The author is a freelance writer based in Rockford, Ill.

A farm is as much a home as it is an operation. Family and business are often inseparable. How, then, does one navigate conversations about succession planning and generational wealth while dealing with complex relational dynamics?

On an episode of the Dairy Business Association’s “Dairy Stream” podcast, Jud Snyder of BMO Wealth Management and Brad Guse, an agricultural banking officer for BMO Commercial Bank, discussed ways in which farm families may navigate these difficult conversations and offered financial advice for those beginning the process of succession planning.

Thinking ahead

Currently, the average age of the U.S. farmer is about 60 years old. This means there is mounting pressure on the next generation to carry the torch for the dairy industry. In the past, succession plans were almost exclusively generational transfers; now, there are many alternatives to family inheritance, making economic intrafamilial decisions increasingly complicated.

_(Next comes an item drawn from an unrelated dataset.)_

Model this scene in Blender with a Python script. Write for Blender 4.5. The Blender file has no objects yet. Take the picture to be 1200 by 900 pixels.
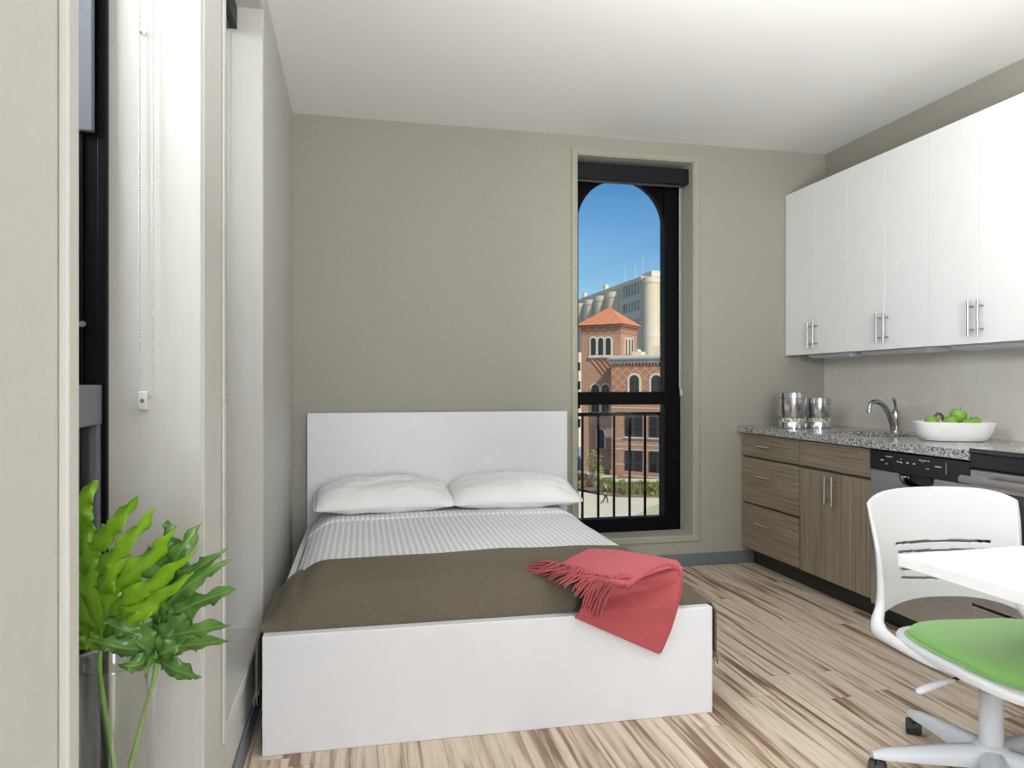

“Businesses have gotten large and complex to the point that thinking ahead about the future of succession planning is critically important,” Snyder said.

Guse added there is a place for everyone in the marketplace, but things may look different from farm to farm.

“In general, it takes 70 cents to produce $1 dollar of gross revenue. Of those 30 remaining cents, 20 cents go toward providing capital, and the remaining 10 cents go toward profit or operating costs,” Guse said. “At the end of the day, it’s about how many dimes you get to keep out of each dollar.”

Considering worth

When it comes to preparing for the future, farm owners should start by thinking small-scale, dime-to-dime. This will help generate more revenue that gets to stay within the family.

Generational wealth goes beyond saving dimes, though. It is a term that refers to wealth that is passed from one generation to the next — rather than a fixed sum — and may comprise of a family’s work over multiple lifetimes, including such considerations as reinvestments, availability of liquid assets, working capital, and unexpected changes such as marriage, divorce, or death.

How might a farmer approach generational wealth in a way that will best benefit his business and its future generations? Snyder and Guse said that being prepared for the unexpected, having open conversations, and planning ahead are the surest ways of doing so.

If a farmer is planning to sell rather than pass the farm down, Snyder defined a “trifecta” of confluences they ought to look for, including macroeconomic trends such as land valuation, interest rates, and global commodity prices; the right strategic environment; and the right time for both seller and buyer. Hold off selling when appropriate, but have an exit strategy ready for when these considerations align. Consider, too, the structure of the deal and how proceeds will be disbursed.

“It’s a deeply personal decision,” Snyder said. “If you don’t have a successor or someone courting you as a strategic buyer, it can be even tougher.”

Find support from professionals or family members, and start the process early to avoid exacerbated stressors.

Practicing prudence

When it comes to discussing the farm’s future with those involved — usually one’s own family members — Guse and Snyder admitted it can be difficult to find a balance between personal and professional. What are the next generation’s aspirations, and do they align with the current generation’s?

Both bankers emphasized that having these conversations early and often is key. There is no such thing as “the right time,” Snyder said, so if you wait for it, you’ll be waiting for a long time. Make an effort years in advance of a transition to sit down and discuss options.

“Once a plan has been decided on,” Guse added, “revisit it multiple times to ensure it still adheres to the parties’ best wishes.” Businesses — especially family ones — change over time, so make adjustments to the succession plan accordingly.

They noted, too, that inviting a third party to sit in on these conversations can be a big help. Emotions and opinions tend to be amplified when money meets relation, and being able to discuss options with a specialist can make all the difference.

Plus, giving the future generation a seat at the table doesn’t mean the current generation has to eat on the floor. It’s all about clear and transparent communication. Rights, risks, and responsibilities can be shared as well as they can be passed on.

Moving forward

The biggest takeaway from everything they discussed, Snyder and Guse agreed, is to be proactive about succession planning.

“There’s a great intersection in our industry between business and personal. It’s what sets agriculture apart from other industries,” said Snyder. “Finding time to sit down and learn what kind of an impact a sale or a business transition will have on the farm and on the family is the biggest advice I have. By being prepared for it, you can have a much better outcome for you, your family, and for generations to come.”